Transcribe only the part of the material below that begins at the line containing "Build this scene" and ends at the line containing "sc.cycles.max_bounces = 10;", with both kept and images left out.

##### Available records

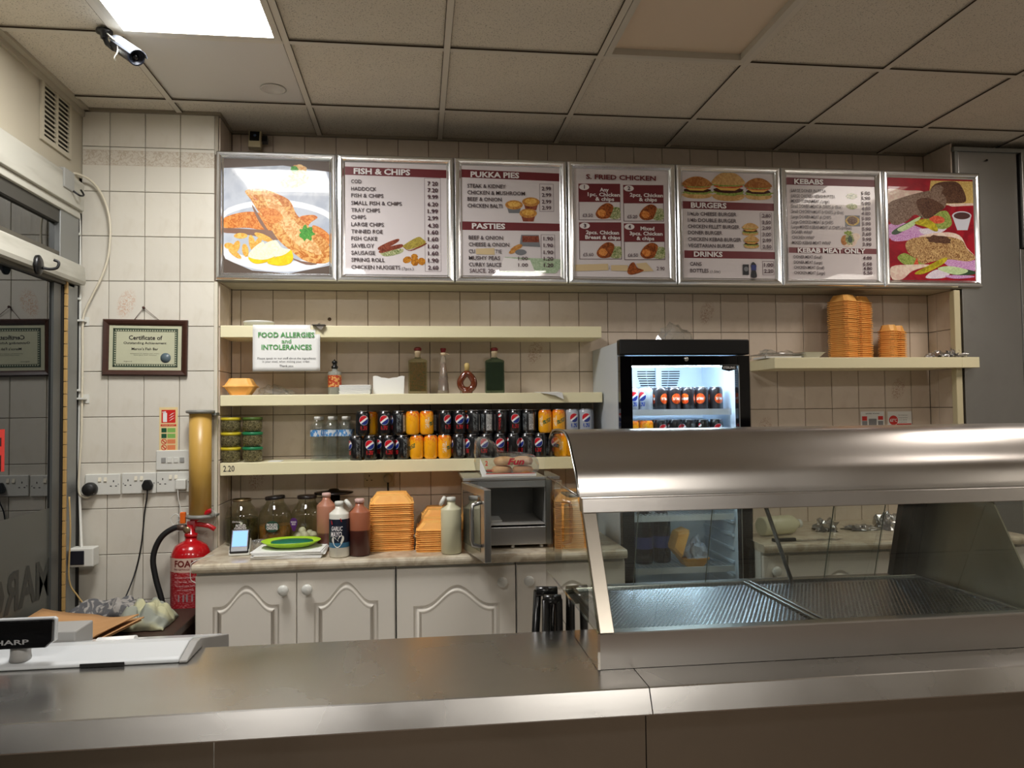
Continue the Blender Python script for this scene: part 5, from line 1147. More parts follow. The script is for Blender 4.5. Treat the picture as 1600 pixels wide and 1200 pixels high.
# sockets and switch
def pc(x, y): return at(x, y, 3.615)
s1, s2, s3_ = pc(160.5, 757), pc(217, 755), pc(271, 753)
dbl_socket('wall_socket', 'white double socket nearest the window, holding a black adapter', 'socket', s1.x, YS, s1.z, .150, .094, (0, 1), 1)
dbl_socket('wall_socket', 'white double socket with a black plug in it, middle of three', 'socket', s2.x, YS, s2.z, .147, .094, (1, 0), 1)
dbl_socket('wall_socket', 'white double socket beside the yellow cup dispenser, holding a white plug', 'socket', s3_.x, YS, s3_.z, .147, .094, (1, 0), 1)
q = pc(270, 719); t = thing('cooker_switch', 'white double switch plate under the fire sign', 'switch', (q.x, YS, q.z))
MB().box(q.x-.073, q.x+.073, YS-.010, YS-.0002, q.z-.045, q.z+.045).build('faceplate', white_m, t, bev=.004, seg=3)
for dx, mt in ((-.040, 'g'), (-.014, 'w'), (.014, 'w'), (.040, 'g')):
    MB().box(q.x+dx-.010, q.x+dx+.010, YS-.0135, YS-.010, q.z-.011, q.z+.012).build('rocker_switch' if mt == 'w' else 'inset', white_m if mt == 'w' else Mat('grey_inset', (150, 150, 146), .5), t, bev=.0015)
q = pc(143, 764); t = thing('plug_adapter', 'round black plug adapter in the socket nearest the window', 'plug', (q.x, YS-.012, q.z))
MB().lathe([(.020, -.0125), (.030, -.016), (.031, -.030), (.028, -.045), (.022, -.052), (0, -.053)], 24, (q.x, YS, q.z), axis='y', sx=1).build('body', Mat('matt_black', (18, 18, 18), .45), t)
q = pc(232, 757); t = thing('plug', 'black three-pin plug with a long black lead', 'plug', (q.x, YS-.012, q.z))
MB().prism([(q.x-.018, q.z-.024), (q.x+.018, q.z-.024), (q.x+.024, q.z-.002), (q.x+.012, q.z+.022), (q.x-.012, q.z+.022), (q.x-.024, q.z-.002)], YS-.034, YS-.0125, 'y').build('body', Mat('matt_black_plug', (18, 18, 18), .45), t, bev=.005, seg=3)
e1 = at(196, 938, 3.55)
MB().tube(curve([(q.x, YS-.026, q.z-.02), (q.x-.002, YS-.024, q.z-.06), pc(226, 800), pc(221, 850), pc(211, 895), (e1.x, 3.53, e1.z), (e1.x-.02, 3.50, e1.z-.05)], 6), .0032).build('lead', rubber_m, t)
q = pc(284, 756); t = thing('plug', 'white plug with a tangled white lead', 'plug', (q.x, YS-.012, q.z))
MB().box(q.x-.022, q.x+.024, YS-.036, YS-.0125, q.z-.024, q.z+.022).build('body', white_m, t, bev=.005, seg=3)
wl = [(q.x-.012, YS-.03, q.z-.02)]+[tuple(at(x_, y_, 3.59)) for x_, y_ in ((279, 780), (283, 798), (285, 812), (278, 826), (266, 812), (276, 803), (283, 815), (279, 830), (272, 820), (288, 806), (283, 800), (277, 812), (280, 828))]
MB().tube(curve(wl, 6), .0022).build('lead', white_m, t)
MB().tube(curve([tuple(at(x_, y_, 3.60)) for x_, y_ in ((323, 795), (336, 800), (337, 812), (331, 822), (318, 834))], 6), .0016).build('lead_loop', white_m, t)
e0 = at(345, 866, 3.5)
MB().tube(curve([at(334, 867, 3.30), at(318, 872, 3.22), at(301, 879, 3.19), at(298, 886, 3.19), at(298, 905, 3.2), at(306, 911, 3.21)], 6), .0016).build('lead_end', white_m, t)
# yellow cup dispenser
q = at(313, 725, 3.56); r_ = .0475; zt_, zb_ = at(313, 645, 3.56).z, at(313, 806, 3.56).z
t = thing('cup_dispenser', 'tan yellow tube dispenser with grey caps beside the shelves', 'dispenser', (q.x, 3.56, zb_))
tan_m = Mat('tan_tube', rough=.35); tan_m.color(tan_m.mix(tan_m.noise(3, 4, stretch=(2, 2, .5)), (206, 166, 84), (184, 144, 66)))
grey_pl = Mat('grey_plastic', (128, 128, 122), .4)
MB().lathe([(r_, zb_), (r_, zt_)], 40, (q.x, 3.56, 0)).build('tube', tan_m, t)
MB().lathe([(r_+.002, zt_-.004), (r_+.014, zt_), (r_+.014, zt_+.010), (r_, zt_+.013), (0, zt_+.013)], 40, (q.x, 3.56, 0)).box(q.x+.01, q.x+.066, 3.565, YS, zt_-.012, zt_).build('top_cap', grey_pl, t)
MB().lathe([(0, zb_-.010), (r_+.004, zb_-.010), (r_+.016, zb_-.004), (r_+.014, zb_+.004), (r_+.001, zb_+.008)], 40, (q.x, 3.56, 0)).box(q.x+.01, q.x+.066, 3.565, YS, zb_-.008, zb_+.002).build('bottom_cap', grey_pl, t)
# fire extinguisher
q = at(302, 900, 3.50); ex, ey = -1.003, 3.535; er = .083; ztop = at(300, 846, 3.5).z; z0 = .50
t = thing('fire_extinguisher', 'red foam fire extinguisher on the wall left of the cabinets', 'fire extinguisher', (ex, ey, z0))
ext_m = Mat('extinguisher_red', (178, 12, 22), .22, Coat_Weight=.5)
MB().lathe([(er*.9, z0+.03), (er, z0+.04), (er, ztop-.075), (er*.96, ztop-.05), (er*.80, ztop-.022), (er*.5, ztop-.006), (.026, ztop), (.024, ztop+.020)], 44, (ex, ey, 0)).build('cylinder', ext_m, t)
MB().lathe([(er*.86, z0), (er*1.0, z0+.004), (er*1.01, z0+.042), (er*.95, z0+.046)], 40, (ex, ey, 0)).build('skirt', Mat('red_skirt', (150, 30, 44), .5), t)
lab_m = Mat('extinguisher_label', rough=.4); x_, y_, z_ = lab_m.xyz(); lz = z_
lab_m.color(lab_m.mix((lab_m.noise(220, 1, stretch=(.35, .35, 1.6)) > .58)*.5, (160, 18, 30), (214, 150, 150)))
zz1 = at(300, 872, 3.46).z; zz2 = at(300, 894, 3.46).z
MB().lathe([(er+.0008, zz1-.40), (er+.0008, zz2)], 44, (ex, ey, 0), cap=False).build('red_label', lab_m, t)
MB().lathe([(er+.001, zz2), (er+.001, zz1)], 44, (ex, ey, 0), cap=False).build('cream_band', plain('cream_band', (206, 176, 160), .4), t)
def wrapz(o, r, cx, cy, a0=0):
    for v in o.data.vertices:
        a = a0+v.co.x/r; v.co = Vector((cx+math.sin(a)*r, cy-math.cos(a)*r, v.co.z))
def wl_(items, mat, name, par, r, cx, cy, a0=0):
    o = lettering(items, name, mat, None, (0, 0, 0)); wrapz(o, r, cx, cy, a0)
    off = par.location
    for v in o.data.vertices: v.co -= off
    o.parent = par; return o
wl_([('FOAM', 0, zz2+(zz1-zz2)*.62, .10, .026, .03), ('FIRE EXTINGUISHER', 0, zz2+(zz1-zz2)*.22, .11, .007, .01)], plain('brown_red_ink', (110, 30, 26)), 'lettering', t, er+.0018, ex, ey)
wl_([('WATER BASED FILM FORMING FOAM', -.0, zz2-.022, .10, .006, .01), ('PULL PIN   AIM   SQUEEZE', .0, zz2-.04, .10, .006, .01), ('FOR WOOD PAPER TEXTILE', .0, zz2-.058, .09, .006, .01), ('AND LIQUID FIRES', .0, zz2-.075, .07, .005, .01)], plain('pale_pink_ink', (224, 180, 180)), 'small_lettering', t, er+.0018, ex, ey)
for s_ in (-1, 1):
    o = MB().box(s_*.018-.014, s_*.018+.014, -.0002, .0, zz2-.125, zz2-.095).build('pictogram', plain('grey_pictogram', (196, 178, 180)), None); wrapz(o, er+.0016, ex-t.location.x, ey-t.location.y); o.data.update()
    for v in o.data.vertices: v.co.z -= t.location.z
    o.parent = t
hz = ztop+.02
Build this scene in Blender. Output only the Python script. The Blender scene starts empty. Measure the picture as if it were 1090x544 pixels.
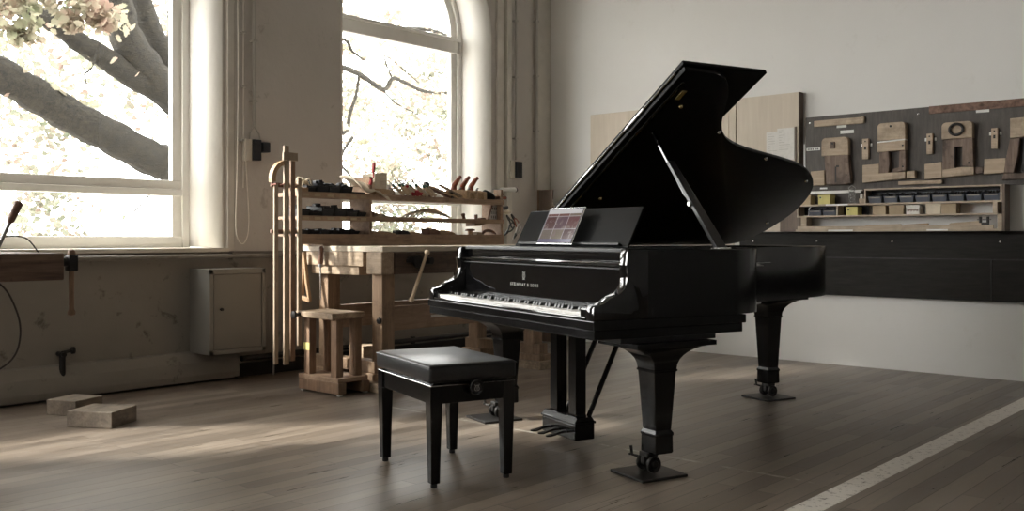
import bpy, bmesh, math, random
from mathutils import Vector, Matrix, Euler
random.seed(7)
PI = math.pi
sc = bpy.context.scene
C = sc.collection

# ------------------------------------------------------------ camera / light
HC = 1.03
cam = bpy.data.cameras.new('camera'); camo = bpy.data.objects.new('camera', cam); C.objects.link(camo)
camo.location = (0, 0, HC); camo.rotation_euler = (PI/2, 0, math.atan2(.666, .746))
cam.sensor_width = 36; cam.lens = 1013/1090*36; cam.shift_y = -19/1090; cam.clip_end = 200; cam.clip_start = .05
sc.camera = camo
sc.view_settings.view_transform = 'Standard'
try: sc.view_settings.look = 'None'
except Exception: pass
sc.view_settings.gamma = 1; sc.view_settings.use_curve_mapping = False
sc.view_settings.exposure = 1.18
sc.cycles.use_denoising = True
sc.cycles.max_bounces = 10; sc.cycles.diffuse_bounces = 6; sc.cycles.transparent_max_bounces = 12

SKY = 5.8
w = bpy.data.worlds.new('sky'); sc.world = w; w.use_nodes = True
bg = w.node_tree.nodes['Background']; bg.inputs[0].default_value = (1, .988, .978, 1); bg.inputs[1].default_value = SKY

def sun_light(name, direction, strength, angle, col):
    l = bpy.data.lights.new(name, 'SUN'); l.energy = strength; l.angle = angle; l.color = col
    o = bpy.data.objects.new(name, l); C.objects.link(o)
    o.rotation_euler = Vector(direction).to_track_quat('-Z', 'Y').to_euler(); o.location = (-12, 0, 12)
sun_light('sun', (.50, .62, -.52), 6.5, math.radians(4), (1, .95, .88))

def area_light(name, loc, direction, sx, sy, power, col):
    l = bpy.data.lights.new(name, 'AREA'); l.shape = 'RECTANGLE'; l.size = sx; l.size_y = sy; l.energy = power; l.color = col
    o = bpy.data.objects.new(name, l); C.objects.link(o); o.location = loc
    o.rotation_euler = Vector(direction).to_track_quat('-Z', 'Y').to_euler()
# added fill lamps in the tall windows out of frame (beside and behind the viewpoint)
area_light('daylight_fill_side', (-6.30, 0.05, 2.35), (1, .12, -.12), 1.7, 2.6, 60, (1, .975, .94))
area_light('daylight_fill_rear', (-6.30, -2.85, 2.35), (1, .2, -.1), 1.7, 2.6, 90, (1, .975, .94))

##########

Reply:
Build this scene in Blender. Output only the Python script. The Blender scene starts empty. Measure the picture as if it were 1090x544 pixels.
import bpy, bmesh, math, random
from mathutils import Vector, Matrix, Euler
random.seed(7)
PI = math.pi
sc = bpy.context.scene
C = sc.collection

# ------------------------------------------------------------ camera / light
HC = 1.03
cam = bpy.data.cameras.new('camera'); camo = bpy.data.objects.new('camera', cam); C.objects.link(camo)
camo.location = (0, 0, HC); camo.rotation_euler = (PI/2, 0, math.atan2(.666, .746))
cam.sensor_width = 36; cam.lens = 1013/1090*36; cam.shift_y = -19/1090; cam.clip_end = 200; cam.clip_start = .05
sc.camera = camo
sc.view_settings.view_transform = 'Standard'
try: sc.view_settings.look = 'None'
except Exception: pass
sc.view_settings.gamma = 1; sc.view_settings.use_curve_mapping = False
sc.view_settings.exposure = 1.18
sc.cycles.use_denoising = True
sc.cycles.max_bounces = 10; sc.cycles.diffuse_bounces = 6; sc.cycles.transparent_max_bounces = 12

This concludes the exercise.